つづいて砂漠の短い映像が3ショットほどあり、部屋で身支度を整えるアケルマンの姿が映される。支度を整えたアケルマン。窓のカーテンを閉め、アケルマンが部屋を出ることで映画は終わる。
部屋から出ること。それは決別・別離(本作では母との別れ)であり、移動する身体の呈示である。「部屋」はアケルマンの主題系のひとつとしてここにもあり、次のステージへの移動を誘発する装置である。
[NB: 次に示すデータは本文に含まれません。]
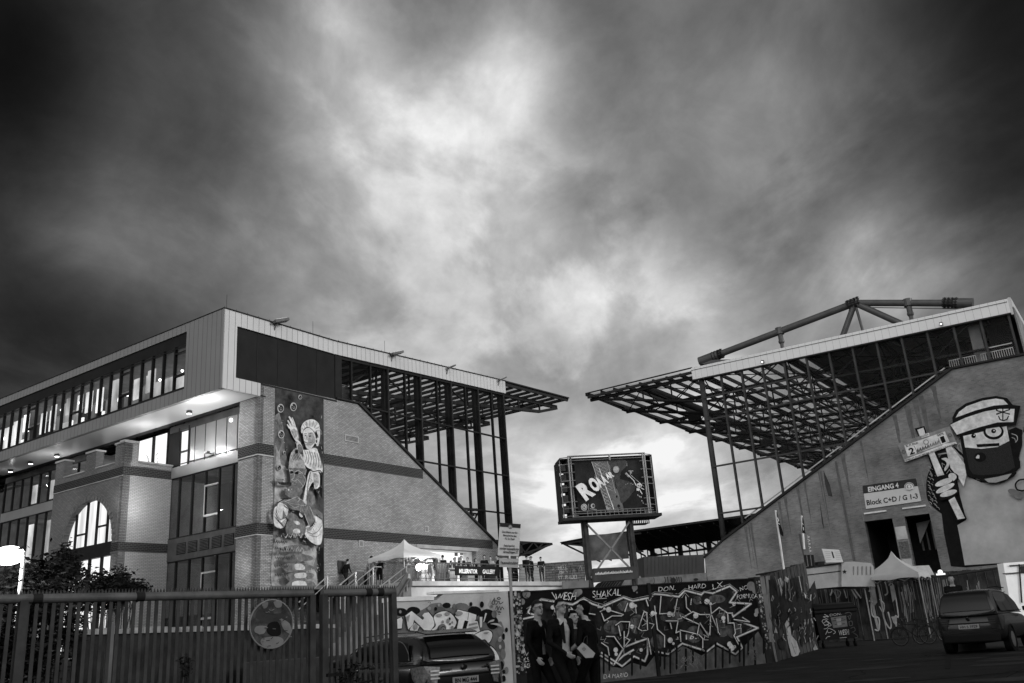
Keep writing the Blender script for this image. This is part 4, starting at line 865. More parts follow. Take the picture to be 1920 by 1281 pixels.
# ------------------------------------------------------------------ entrance sign
es = thing('entrance_sign', 'white and dark entrance sign for gate 4 above the doorway of the grey wall', 'sign', RG.at(12.9, 8.2, .05))
P_ = lambda x, y, o: RG(1560+x/5.333, 880+y/5.333, o)
mb = MB(); f = [P_(x, y, .09) for x, y in ((305, 165), (840, 90), (892, 318), (340, 397))]; mb.prism(f, -RG.n*.08); mb.build('panel', M('sign_white', .62, .5, var=.05), es)
A = Art(RG, (1560, 880, 5.333), .095, .004); A.poly([(305, 165), (840, 90), (858, 168), (313, 245)], .045)
A.text('EINGANG 4', (364, 225), (668, 180), 48, .75, bold=.03); A.text('Block C+D / G 1-3', (350, 360), (860, 290), 52, .02, bold=.02)
A.ell(772, 175, 50, 45, .5, 24); A.ell(772, 175, 44, 39, .12, 24); A.ell(772, 175, 38, 33, .6, 24); A.ell(772, 175, 24, 21, .2, 20); A.ell(772, 172, 14, 14, .6, 16); A.poly([(730, 192), (815, 180), (820, 195), (735, 210)], .55)
A.build('lettering', es)
# ================================================================== FAR STANDS
fs = thing('stadium_stand', 'far dark-roofed stadium stand seen low between the two near stands', 'stadium', (30, 175, 0))
FS = PL(atY(1112, 1005, 172), -D2, -D1)
mb = MB()
mb.prism([FS.at(-7.5, 18.6, 0), FS.at(0, 18.9, 0), FS.at(0, 18.5, -22), FS.at(-7.5, 18.3, -22)], -UP*.15)
mb.prism([FS.at(0, 18.9, 0), FS.at(50, 18.8, 0), FS.at(50, 16.7, -14), FS.at(0, 16.7, -14)], -UP*.35); mb.build('roof', DK, fs)
mb = MB()
for i in range(22): u = -7+i*2.6; mb.beam(FS.at(u, 18.2, -.5), FS.at(u, 15.2, -14), .15, .3)
mb.beam(FS.at(-7.4, 18.3, -.4), FS.at(10, 14.9, -.4), .2, .3); mb.beam(FS.at(-7.5, 18.3, -.4), FS.at(10, 18.2, -.4), .2, .3)
for i in range(7): u = -6+i*2.3; mb.beam(FS.at(u, 18.4, -.4), FS.at(u+1.1, 18.2-(u+7.5)*.19, -.4), .12, .12)
mb.build('roof_truss', DK, fs)
mb = MB(); mb.pbox(FS, 2, 50, 14.4, 16.9, -14.6, -14.3) if False else None
for i in range(34):
    u = 2.2+i*1.5; mb.pbox(FS, u-.08, u+.08, 9, 16.5, -14.5, -14.3)
    if i % 4 == 2: mb.pbox(FS, u-.4, u+.4, 9, 16.8, -13.8, -13.2)
mb.build('mullions', DK2, fs)
mb = MB(); mb.pbox(FS, 4, 50, 14.95, 15.3, -14.2, -13.5); mb.pbox(FS, 6, 50, 3, 10.3, -14, -8); mb.prism([FS.at(u, z, 0) for u, z in ((10, 2), (10, 6), (60, 6), (60, 2))], -FS.n*12); mb.build('tier', DK, fs)
nf = thing('stadium_stand', 'distant lattice roof tip of a stand behind the sign post', 'stadium', (-5, 150, 0))
NF = PL(atY(1036, 1018, 150), D1, -D2)
NF2 = PL(atY(1036, 1018, 150), np.array([1., 0, 0]), np.array([0, -1., 0]))
mb = MB()
g = lambda x, y: NF2(x, y)
mb.prism([g(930, 1012), g(1036, 1018), g(1036, 1020), g(930, 1016)], np.array([-4., 20, 0])); mb.beam(g(940, 1054), g(1036, 1020), .3, .3); mb.beam(g(950, 1044), g(1000, 1036), .25, .25)
pts = [(945, 1014, 950, 1044), (950, 1044, 968, 1016), (968, 1016, 985, 1036), (985, 1036, 1000, 1017), (1000, 1017, 1010, 1028), (955, 1014, 960, 1046), (1010, 1028, 1018, 1019), (978, 1016, 978, 1037), (940, 1030, 990, 1018)]
for a, b, c, d in pts: mb.beam(g(a, b), g(c, d), .2, .2)
mb.build('roof_truss', DK, nf)
mb = MB(); mb.box(g(960, 1036), (1.2, 0, 0), (0, .5, 0), (0, 0, .7)); mb.box(g(973, 1031), (.6, 0, 0), (0, .5, 0), (0, 0, .6)); mb.build('roof_speaker', DK, nf)
# far flood mast seen through the glass of the left stand
fm = thing('floodlight_mast', 'small lattice floodlight frame seen through the glazing of the left stand', 'floodlight', atY(888, 1000, 95)*np.array([1, 1, 0]))
Q = PL(atY(880, 960, 95), np.array([1., 0, 0]), np.array([0, -1., 0])); mb = MB()
for y in (953, 961): mb.beam(Q(868, y), Q(900, y+3), .15, .15)
for x in range(868, 902, 5): mb.box(Q(x, 956), (.11, 0, 0), (0, .1, 0), (0, 0, .14)); mb.box(Q(x, 965), (.11, 0, 0), (0, .1, 0), (0, 0, .14))
mb.beam(Q(898, 955), Q(902, 1080), .3, .3); mb.beam(Q(872, 957), Q(884, 985), .15, .15); mb.beam(Q(896, 962), Q(884, 985), .15, .15); mb.beam(Q(884, 985), Q(888, 1080), .3, .3)
mb.build('frame', DK, fm)
# ================================================================== SCOREBOARD
sb = thing('scoreboard', 'large boxy video scoreboard on two steel legs showing a dark poster', 'scoreboard', SB.at(.3, 0, -.8))
mb = MB()
for u0, u1 in ((-1.75, -1.3), (1.55, 2.0)): 
    mb2 = MB(); mb2.pbox(SB, u0, u1, 3.0, 9.0, -1.1, -.7, 0); mb2.pbox(SB, u0+.15, u1-.15, 3, 9, -.7, -.62, 0); mb2.build('leg', M('leg_steel', .05, .6, .2, var=.5, vs=2), sb)
for a, b in (((-1.4, 8.7), (1.8, 5.0)), ((1.7, 8.7), (-1.4, 5.0))):
    mb2 = MB(); mb2.beam(SB.at(*a, -.6), SB.at(*b, -.6), .12, .12); mb2.build('cross_brace', M('brace_steel', .2, .5, .3), sb)
mb2 = MB(); mb2.pbox(SB, -1.5, 1.9, 4.95, 5.1, -.6, -.45); mb2.build('tie_beam', M('brace_steel', .2), sb)
mb2 = MB(); mb2.pbox(SB, -1.35, 1.55, 6.2, 8.0, -1.3, -1.2); mb2.build('grey_panel', M('panel_mid', .13, .7, var=.4, vs=1), sb)
# box body
mb = MB(); zt0, zb0 = 13.5, 9.25
mb.pbox(SB, -2.55, 3.35, zb0+.1, zt0-.15, -1.9, -.45); mb.build('housing', M('housing', .02, .7), sb)
mb = MB(); mb.pbox(SB, -3.2, -3.1, zb0-.1, zt0-.25, -1.9, -.35); mb.build('side_panel', DK, sb)
mb = MB(); mb.pbox(SB, 3.75, 3.85, zb0-.1, zt0-.05, -1.9, -.35); mb.build('side_panel', DK, sb)
mb = MB(); mb.pbox(SB, -3.25, 3.95, zb0-.32, zb0-.12, -1.9, .15); mb.build('catwalk', DK, sb)
mb = MB(); mb.pbox(SB, -3.1, 3.8, zt0-.18, zt0-.1, -1.9, -.2); mb.build('roof_panel', DK, sb)
mb = MB()
for u in (-2.45, -2.25, 3.2, 3.05): mb.tube(SB.at(u, zb0-.1, 0 if abs(u) > 2.4 else -.2), SB.at(u, zt0, 0 if abs(u) > 2.4 else -.2), .06, 8)
for u in (-3.05, 3.72): mb.tube(SB.at(u, zb0-.1, -.3), SB.at(u, zt0-.1, -.3), .04, 6)
for z in (zb0+.0, zb0+.55, zb0+1.0, zb0+2.5, zb0+2.05, zb0+3.1, zb0+3.7, zt0-.05):
    for a, b in ((-3.05, -2.45), (3.2, 3.72)): mb.tube(SB.at(a, z, -.3 if a < 0 else .0), SB.at(b, z, 0 if a < 0 else -.3), .03 if z != zb0+2.5 else .06, 6)
    for a, b in ((-2.5, -2.05), (2.8, 3.25)): mb.tube(SB.at(a, z, 0), SB.at(b, z, -.0), .03, 6)
mb.tube(SB.at(-2.5, zt0, 0), SB.at(3.25, zt0, 0), .06, 8); mb.tube(SB.at(-2.5, zt0-.3, 0), SB.at(3.25, zt0-.3, -.02), .03, 8)
for z in (zb0-.1, zb0+.12, zb0+.28): mb.tube(SB.at(-2.5, z, .05), SB.at(3.4, z, .05), .035, 6)
for k in range(14): u = -1.4+k*.32; mb.tube(SB.at(u, zb0-.1, .05), SB.at(u, zb0+.28, .05), .02, 5)
mb.tube(SB.at(.6, zt0-.4, 0), SB.at(.6, zt0+.05, 0), .07, 8)
mb.build('cage_frame', M('cage_steel', .22, .45, .4, var=.3), sb)
mb = MB()
for k in range(5):
    z = zb0+.3+k*.75; mb.pbox(SB, -2.95, -2.6, z, z+.5, -1.2, -.5)
mb.build('cabinets', M('cabinet', .07, .5, .3), sb)
S_ = lambda x, y, o=0: SB(1030+x/8.541, 840+y/8.541, o)
mb = MB(); q = [S_(x, y, -.2) for x, y in ((395, 235), (1465, 185), (1545, 1000), (465, 1050))]; mb.prism(q, -SB.n*.2)
scr = mb.build('screen', M('screen_dark', .022, .35, var=.5, vs=.8), sb)
A = Art(SB, (1030, 840, 8.541), -.192, .004)
gm = M('poster_mid', .14, .6, var=.25, vs=2)
A.poly([(670, 215), (945, 205), (990, 330), (1030, 480), (1060, 640), (1130, 700), (1160, 850), (1200, 1020), (930, 1035), (880, 880), (780, 560), (720, 480), (735, 400)], gm)
A.poly([(950, 205), (1200, 190), (1250, 260), (1200, 330), (1150, 380), (1120, 520), (1060, 560), (1010, 420), (980, 300)], M('poster_dark', .06, .7, var=.4, vs=4), True)
A.poly([(1060, 560), (1120, 500), (1200, 520), (1330, 560), (1380, 640), (1300, 760), (1220, 850), (1150, 880), (1120, 760)], M('poster_dark', .06), True)
for i in range(13):
    y = 240+i*58; x = 715+i*17; A.line([(x, y), (x+85, y+50)], 7, .38); A.line([(x+90, y-5), (x+8, y+55)], 6, .3)
    if i < 8: A.line([(x+95, y), (x+180, y+45)], 6, .33); A.line([(x+185, y-10), (x+100, y+50)], 6, .28)
A.line([(680, 225), (905, 900)], 9, .4); A.line([(800, 330), (1050, 1030)], 14, .6); A.line([(930, 220), (1060, 720)], 8, .3)
A.ell(1070, 345, 50, 55, .3); A.ell(1070, 335, 36, 30, .42)
for x, y, s_ in ((910, 940, 8), (930, 950, 8), (950, 965, 8)): A.line([(x, y), (x+20, y+60)], s_, .55)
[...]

アケルマンはなにゆえ母のドキュメンタリーを撮ったのか。それは、『ジャンヌ・ディエルマン』が母の変容としての作品だからである。ドキュメンタリーとしての母、物語の中で変容する母。自身を育ててくれた主婦としての女のシステマティックな反復行為の時間の流れ。それはさまざまな家事をこなすための自動化された部屋の移動や買物のための外出という移動。やがて老齢となった母の不自由な移動。それは、『ジャンヌ・ディエルマン』終盤におけるジャンヌの移動不能となる事件と、どこかで通底しているのだ。

本作はアケルマンの母親が亡くなる数ヶ月前、監督と母ナタリーとの会話に焦点を当てカメラをまわした作品である。

母親は撮影終了直後の2014年4月、86歳で逝去。「こうなるとわかっていたら、あえてやらなかった」とアケルマンは語ったという。
その翌年の2015年10月5日、アケルマンはパリで死去。
ル・モンド紙は、自殺と報じた。